Au fond, tout au fond de cette âme, très fière, stoïcienne même par certains côtés, se cachait une source de sensibilité exquise, un besoin continu d’aimer et d’être aimé. Vous en avez été les témoins, vous ses amis, qui m’imposez le douloureux honneur de parler en votre nom et dont j’exprime si imparfaitement les sentiments. Que de fois ne l’avez-vous pas vu profondément ému de vos joies et de vos chagrins, de quelle main délicate il pansait vos blessures ! Que de fois surtout vous avez surpris les élans de sa tendresse quand il s’agissait d’un des siens, de la chère compagne qui a veillé sur sa vie avec une si touchante sollicitude, des enfants et des petits-enfants qu’il aimait tant, qu’il a mêlés jusqu’au bout à ses pensées et à ses espérances !

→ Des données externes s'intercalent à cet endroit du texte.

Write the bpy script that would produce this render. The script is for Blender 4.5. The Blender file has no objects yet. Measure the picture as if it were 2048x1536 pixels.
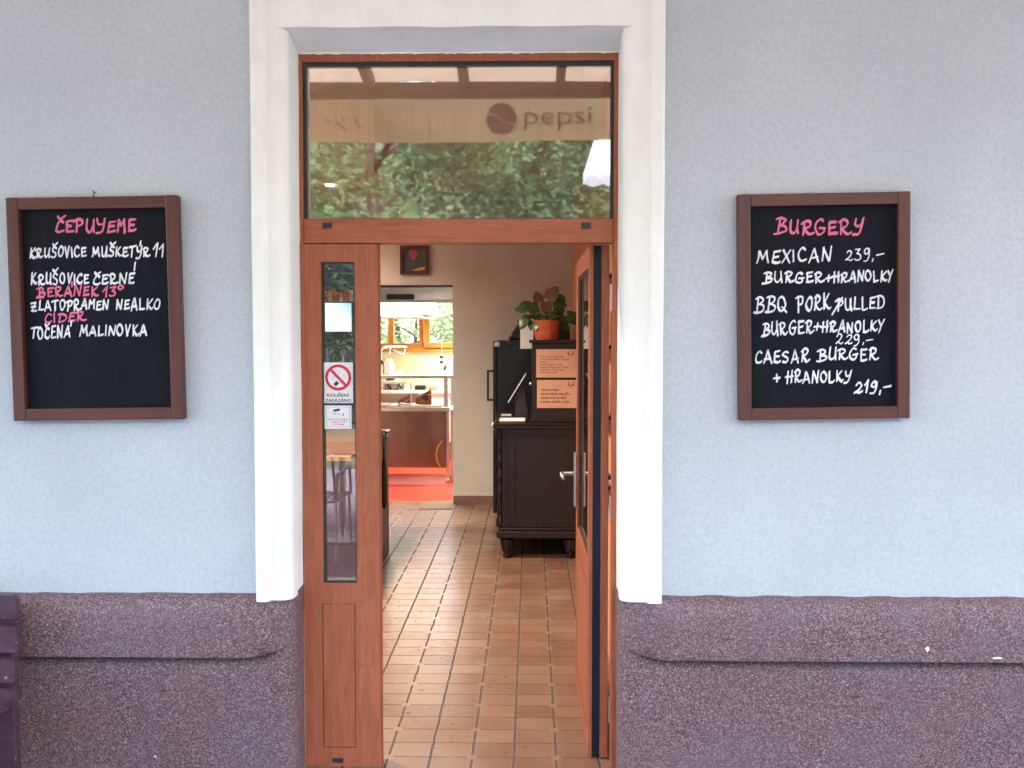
import bpy, bmesh, math, random
from mathutils import Vector, Matrix, Euler
R = math.radians
rnd = random.Random(7)
scene = bpy.context.scene

# ------------------------------------------------------------------ camera
CAMY, CAMZ, F = -3.6, 1.65, 2004.0
PITCH, YAW = math.atan(98 / F), math.atan(38 / F)
cam_data = bpy.data.cameras.new('camera')
cam = bpy.data.objects.new('camera', cam_data)
scene.collection.objects.link(cam)
cam.location = (0, CAMY, CAMZ)
cam.rotation_euler = (math.pi / 2 - PITCH, 0, YAW)
cam_data.sensor_width = 36
cam_data.lens = 36 * F / 2048
cam_data.clip_start = 0.05
cam_data.clip_end = 500
scene.camera = cam
CROT = Euler(cam.rotation_euler).to_matrix()

# ------------------------------------------------------------------ world, sun, exposure
world = bpy.data.worlds.new('World')
scene.world = world
world.use_nodes = True
wn = world.node_tree
wn.nodes.clear()
sky = wn.nodes.new('ShaderNodeTexSky')
sky.sky_type = 'NISHITA'
sky.sun_disc = False
SUN_EL, SUN_ROT = 50, 18
sky.sun_elevation = R(SUN_EL)
sky.sun_rotation = R(SUN_ROT)
sky.dust_density = 3.5
sky.air_density = 1.0
hs = wn.nodes.new('ShaderNodeHueSaturation')
hs.inputs['Saturation'].default_value = 0.72
bg = wn.nodes.new('ShaderNodeBackground')
bg.inputs['Strength'].default_value = 0.15
wo = wn.nodes.new('ShaderNodeOutputWorld')
wn.links.new(sky.outputs[0], hs.inputs['Color'])
wn.links.new(hs.outputs[0], bg.inputs['Color'])
wn.links.new(bg.outputs[0], wo.inputs['Surface'])

sun_data = bpy.data.lights.new('sun', 'SUN')
sun_data.energy = 2.2
sun_data.angle = R(12)
sun_data.color = (1.0, 0.96, 0.9)
sun = bpy.data.objects.new('sun', sun_data)
scene.collection.objects.link(sun)
az = R(SUN_ROT)
sdir = Vector((math.sin(az) * math.cos(R(SUN_EL)), math.cos(az) * math.cos(R(SUN_EL)), math.sin(R(SUN_EL))))
sun.rotation_euler = sdir.to_track_quat('Z', 'Y').to_euler()
sun.location = (0, -6, 9)

scene.view_settings.view_transform = 'Standard'
scene.view_settings.look = 'None'
scene.view_settings.gamma = 1
scene.view_settings.exposure = 4.1
scene.cycles.use_denoising = True
scene.cycles.max_bounces = 10
scene.cycles.transparent_max_bounces = 16
scene.cycles.sample_clamp_indirect = 6

# ------------------------------------------------------------------ helpers
def P(px, py, Y):
    """pixel of the photograph -> point on the plane y = Y"""
    d = CROT @ Vector(((px - 1024) / F, -(py - 768) / F, -1))
    t = (Y - CAMY) / d.y
    return Vector((d.x * t, Y, CAMZ + d.z * t))
def PX(px, Y, py=800): return P(px, py, Y).x
def PZ(py, Y, px=1062): return P(px, py, Y).z

ORIG = {}
def reg(o, parent=None, world_loc=(0, 0, 0)):
    scene.collection.objects.link(o)
    if parent is not None:
        o.parent = parent
    ORIG[o.name] = Vector(world_loc)
    return o
def tag(o, label=None, cat=None, group=None, kind=None):
    if label: o['label'] = label
    if cat: o['category'] = cat
    if group: o['group'] = group
    if kind: o['kind'] = kind
    return o
def thing(name, label, cat, loc=(0, 0, 0), group=None, rot=(0, 0, 0)):
    o = bpy.data.objects.new(name, None)
    o.empty_display_size = 0.1
    reg(o, None, loc)
    o.location = loc
    o.rotation_euler = rot
    return tag(o, label, cat, group)

class MB:
    def __init__(s):
        s.v, s.f = [], []
    def add(s, vs, fs):
        n = len(s.v)
        s.v += [Vector(v) for v in vs]
        s.f += [tuple(i + n for i in f) for f in fs]
        return s
    def box(s, x0, x1, y0, y1, z0, z1):
        x0, x1 = min(x0, x1), max(x0, x1); y0, y1 = min(y0, y1), max(y0, y1); z0, z1 = min(z0, z1), max(z0, z1)
        return s.add([(x0, y0, z0), (x1, y0, z0), (x1, y1, z0), (x0, y1, z0), (x0, y0, z1), (x1, y0, z1), (x1, y1, z1), (x0, y1, z1)],
                     [(0, 3, 2, 1), (4, 5, 6, 7), (0, 1, 5, 4), (1, 2, 6, 5), (2, 3, 7, 6), (3, 0, 4, 7)])
    def obox(s, c, sx, sy, sz, M=None):
        M = M or Matrix.Identity(3)
        c = Vector(c)
        vs = [c + M @ Vector((a * sx / 2, b * sy / 2, d * sz / 2)) for d in (-1, 1) for (a, b) in ((-1, -1), (1, -1), (1, 1), (-1, 1))]
        return s.add(vs, [(0, 3, 2, 1), (4, 5, 6, 7), (0, 1, 5, 4), (1, 2, 6, 5), (2, 3, 7, 6), (3, 0, 4, 7)])
    def frame(s, x0, x1, z0, z1, y0, y1, w):
        """rectangular ring in the xz plane, w = (left, right, bottom, top) widths, one closed mesh"""
        l, r, b, t = w
        o = [(x0, z0), (x1, z0), (x1, z1), (x0, z1)]
        i = [(x0 + l, z0 + b), (x1 - r, z0 + b), (x1 - r, z1 - t), (x0 + l, z1 - t)]
        vs = [(a, y0, c) for a, c in o + i] + [(a, y1, c) for a, c in o + i]
        fs = []
        for k in range(4):
            n = (k + 1) % 4
            fs += [(k, n, 4 + n, 4 + k), (8 + n, 8 + k, 12 + k, 12 + n), (n, k, 8 + k, 8 + n), (4 + k, 4 + n, 12 + n, 12 + k)]
        return s.add(vs, fs)
    def tube(s, pts, r, n=10, cap=True):
        pts = [Vector(p) for p in pts]
        rs = r if isinstance(r, (list, tuple)) else [r] * len(pts)
        base = len(s.v)
        prev = None
        for k, p in enumerate(pts):
            t = (pts[min(k + 1, len(pts) - 1)] - pts[max(k - 1, 0)]).normalized()
            if prev is None:
                a = Vector((0, 0, 1)) if abs(t.z) < 0.9 else Vector((1, 0, 0))
                u = t.cross(a).normalized()
            else:
                u = (prev - t * prev.dot(t)).normalized()
            prev = u
            w = t.cross(u)
            for j in range(n):
                a = 2 * math.pi * j / n
                s.v.append(p + (u * math.cos(a) + w * math.sin(a)) * rs[k])
        for k in range(len(pts) - 1):
            for j in range(n):
                j2 = (j + 1) % n
                s.f.append((base + k * n + j, base + k * n + j2, base + (k + 1) * n + j2, base + (k + 1) * n + j))
        if cap:
            s.f.append(tuple(base + j for j in reversed(range(n))))
            s.f.append(tuple(base + (len(pts) - 1) * n + j for j in range(n)))
        return s
    def lathe(s, c, prof, n=20, cap=True):
        """prof: list of (r, z) around the vertical axis through c"""
        c = Vector(c)
        base = len(s.v)
        for r, z in prof:
            for j in range(n):
                a = 2 * math.pi * j / n
                s.v.append(c + Vector((r * math.cos(a), r * math.sin(a), z)))
        m = len(prof)
        for k in range(m - 1):
            for j in range(n):
                j2 = (j + 1) % n
                s.f.append((base + k * n + j, base + k * n + j2, base + (k + 1) * n + j2, base + (k + 1) * n + j))
        if cap:
            s.f.append(tuple(base + j for j in reversed(range(n))))
            s.f.append(tuple(base + (m - 1) * n + j for j in range(n)))
        return s
    def prism(s, poly, y0, y1):
        """poly of (x, z) extruded along y"""
        n = len(poly)
        vs = [(a, y0, b) for a, b in poly] + [(a, y1, b) for a, b in poly]
        fs = [tuple(range(n)), tuple(reversed(range(n, 2 * n)))]
        fs += [(k, n + k, n + (k + 1) % n, (k + 1) % n) for k in range(n)]
        return s.add(vs, fs)
    def build(s, name, mat, parent=None, bevel=0, smooth=False, seg=2, local=False):
        me = bpy.data.meshes.new(name)
        o0 = Vector((0, 0, 0)) if (parent is None or local) else ORIG[parent.name]
        me.from_pydata([tuple(v - o0) for v in s.v], [], s.f)
        bm = bmesh.new(); bm.from_mesh(me)
        bmesh.ops.recalc_face_normals(bm, faces=bm.faces)
        bm.to_mesh(me); bm.free()
        me.materials.append(mat)
        if smooth:
            for p in me.polygons: p.use_smooth = True
        o = bpy.data.objects.new(name, me)
        reg(o, parent, o0)
        if bevel:
            m = o.modifiers.new('bevel', 'BEVEL')
            m.width = bevel; m.segments = seg; m.limit_method = 'ANGLE'; m.angle_limit = R(35)
            m.harden_normals = False
        return o

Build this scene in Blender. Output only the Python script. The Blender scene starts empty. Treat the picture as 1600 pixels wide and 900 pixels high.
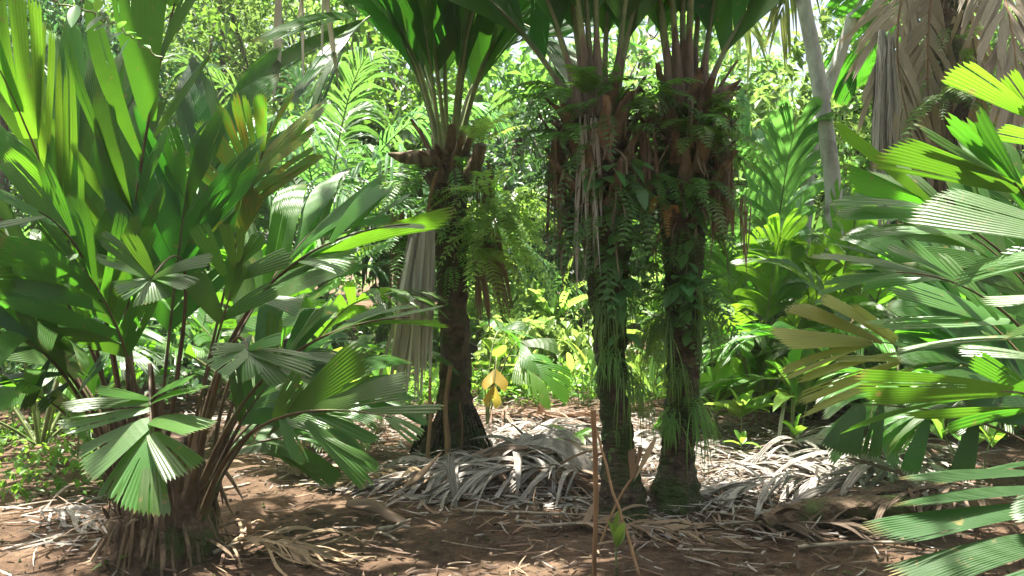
import bpy, math, random
import numpy as np
from mathutils import Vector, noise as mnoise
R = math.radians
scene = bpy.context.scene
COL = scene.collection

# ------------------------------------------------------------------ camera
CAM_Z = 1.5
FPX = 1386.0                       # focal length in pixels of the 1600 px wide photograph
PITCH = math.atan((450 - 420) / FPX)
cam_d = bpy.data.cameras.new('camera')
cam_d.sensor_width = 36.0
cam_d.lens = 36.0 * FPX / 1600.0
cam_d.clip_start = 0.05
cam_d.clip_end = 3000
cam = bpy.data.objects.new('camera', cam_d)
cam.location = (0, 0, CAM_Z)
cam.rotation_euler = (math.pi / 2 - PITCH, 0, 0)
COL.objects.link(cam)
scene.camera = cam

# ------------------------------------------------------------------ sky and sun
SUN_TO = Vector((-0.12, 0.14, 0.97)).normalized()      # direction from the place towards the sun
world = bpy.data.worlds.new('World')
scene.world = world
world.use_nodes = True
wn = world.node_tree
wn.nodes.clear()
w_out = wn.nodes.new('ShaderNodeOutputWorld')
w_bg = wn.nodes.new('ShaderNodeBackground')
w_sky = wn.nodes.new('ShaderNodeTexSky')
w_sky.sky_type = 'NISHITA'
w_sky.sun_disc = False
w_sky.sun_elevation = math.asin(SUN_TO.z)
w_sky.sun_rotation = math.atan2(SUN_TO.x, SUN_TO.y)
w_sky.air_density = 1.0
w_sky.dust_density = 8.0
w_bg.inputs['Strength'].default_value = 0.075
wn.links.new(w_sky.outputs[0], w_bg.inputs['Color'])
wn.links.new(w_bg.outputs[0], w_out.inputs['Surface'])
sun_d = bpy.data.lights.new('sun', 'SUN')
sun_d.energy = 5.0
sun_d.angle = R(0.53)
sun_d.color = (1.0, 0.95, 0.86)
sun = bpy.data.objects.new('sun', sun_d)
sun.rotation_euler = SUN_TO.to_track_quat('Z', 'Y').to_euler()
sun.location = (0, 0, 30)
COL.objects.link(sun)
vs = scene.view_settings
vs.view_transform = 'Standard'
vs.look = 'None'
vs.exposure = 2.5
vs.gamma = 1.0
vs.use_curve_mapping = False
cy = scene.cycles
cy.max_bounces = 8
cy.diffuse_bounces = 4
cy.glossy_bounces = 2
cy.transmission_bounces = 6
cy.transparent_max_bounces = 4
cy.caustics_reflective = False
cy.caustics_refractive = False
cy.use_denoising = True
cy.sample_clamp_indirect = 6.0

# ------------------------------------------------------------------ helpers
rng = np.random.default_rng(7)
UPZ = np.array((0, 0, 1.0))


def V3(*a):
    return np.array(a, dtype=float)


def nrm(v):
    return v / (np.linalg.norm(v) + 1e-9)


_f = V3(0, math.cos(PITCH), -math.sin(PITCH))
_u = V3(0, math.sin(PITCH), math.cos(PITCH))


def at(px, py, d):
    """the point of the place that lies d metres ahead on the sight line of a pixel"""
    v = _f * FPX + V3(1, 0, 0) * (px - 800) + _u * (450 - py)
    return V3(0, 0, CAM_Z) + v * (d / v[1])


def gz(x, y):
    x = np.asarray(x, float)
    y = np.asarray(y, float)
    z = 0.028 * np.sin(x * 1.3 + 0.7 * y) + 0.02 * np.sin(2.1 * y - 0.9 * x + 1.0) + 0.012 * np.sin(4.3 * x + 2.2 * y + 2)
    z = z + 0.008 * np.sin(9.1 * x - 5.2 * y) + 0.006 * np.sin(7.3 * y + 11.7 * x + 0.5)
    z = z + np.clip((y - 9.5) / 12, 0, 1) ** 1.5 * 0.5
    z = z + np.clip((-x - 4) / 8, 0, 1) ** 2 * 0.5
    return z


def on_ground(px, d):
    x = (px - 800) / FPX * d
    return V3(x, d, float(gz(x, d)))


class MB:
    """collects pieces of ONE mesh"""

    def __init__(self):
        self.v = []
        self.f = {}
        self.uv = {}
        self.n = 0

    def add(self, V, F, uv=None):
        V = np.asarray(V, float).reshape(-1, 3)
        F = np.asarray(F, int)
        k = F.shape[1]
        self.f.setdefault(k, []).append(F + self.n)
        self.uv.setdefault(k, []).append(np.zeros((F.size, 2)) if uv is None else np.asarray(uv)[F.ravel()])
        self.v.append(V)
        self.n += len(V)

    def build(self, name, mat, parent=None, loc=None, smooth=False, floor=None):
        V = np.concatenate(self.v)
        if floor is not None:
            g = gz(V[:, 0], V[:, 1]) + floor
            V[:, 2] = np.where(V[:, 2] < g, g + 0.25 * rng.random(len(V)) * 0.02, V[:, 2])
        origin = parent_origin(parent) if parent is not None else (V3(0, 0, 0) if loc is None else np.asarray(loc, float))
        V = V - origin
        me = bpy.data.meshes.new(name)
        me.vertices.add(len(V))
        me.vertices.foreach_set('co', V.ravel())
        loops, starts, uvs, s = [], [], [], 0
        for k, fl in self.f.items():
            F = np.concatenate(fl)
            loops.append(F.ravel())
            uvs.append(np.concatenate(self.uv[k]))
            starts.append(s + np.arange(len(F)) * k)
            s += F.size
        loops = np.concatenate(loops)
        starts = np.concatenate(starts)
        me.loops.add(len(loops))
        me.loops.foreach_set('vertex_index', loops.astype(np.int32))
        me.polygons.add(len(starts))
        me.polygons.foreach_set('loop_start', starts.astype(np.int32))
        me.polygons.foreach_set('use_smooth', np.full(len(starts), smooth))
        uvl = me.uv_layers.new(name='UVMap')
        uvl.data.foreach_set('uv', np.concatenate(uvs).astype(np.float32).ravel())
        me.update(calc_edges=True)
        me.materials.append(mat)
        o = bpy.data.objects.new(name, me)
        COL.objects.link(o)
        if parent is not None:
            o.parent = parent
        else:
            o.location = origin
        return o


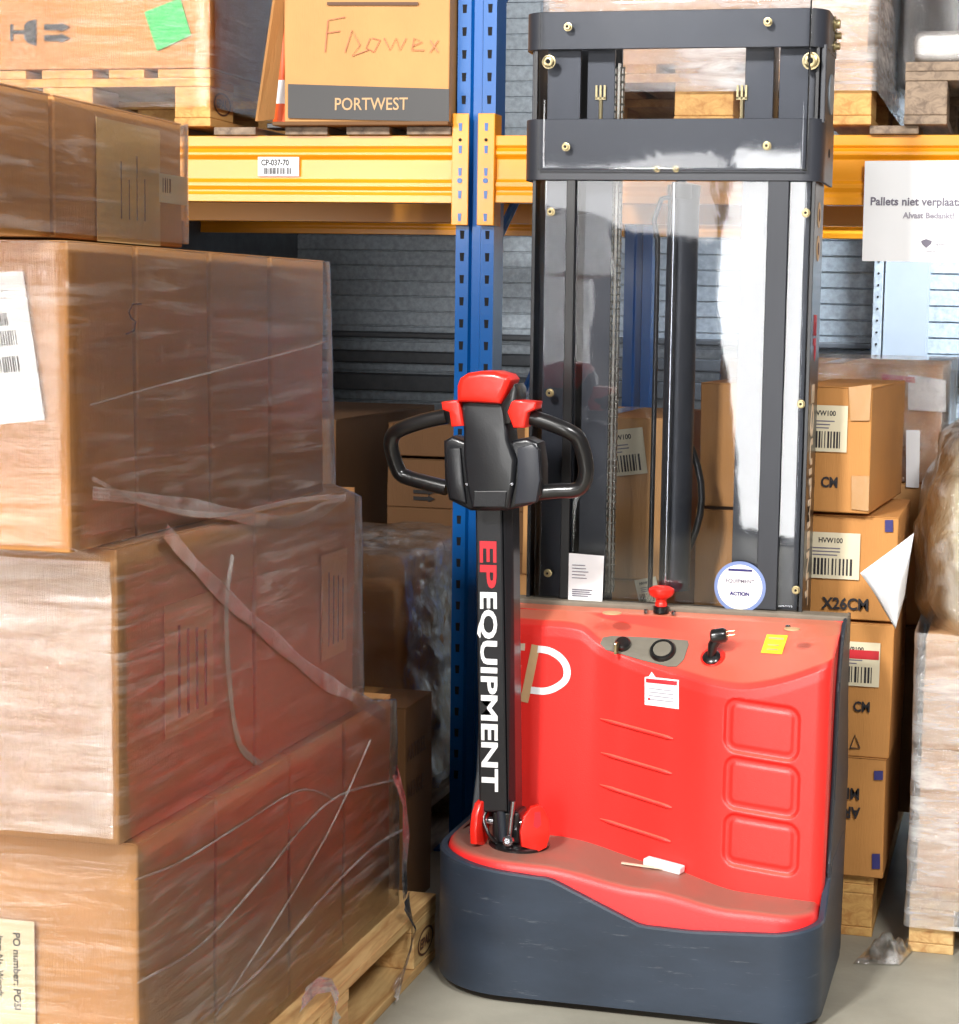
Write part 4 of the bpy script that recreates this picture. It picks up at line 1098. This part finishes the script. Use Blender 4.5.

Nous ne perdons pas seulement un des hommes qui ont le plus honoré par l’éclat de leur talent notre pays et notre temps, nous perdons un grand cœur.

Une seule pensée peut adoucir notre douleur et suspendre les larmes d’une famille désolée. Jules Simon, qui était entré depuis longtemps dans l’immortalité relative que donne la terre, entre maintenant dans une immortalité plus haute. Il pensait depuis sa jeunesse au moment suprême avec la confiance, avec l’espoir d’un spiritualiste convaincu ; d’en bas il regardait les sommets. Aujourd’hui il contemple enfin ce beau, ce vrai, ce bien dont il portait au fond de son âme la pure et noble image.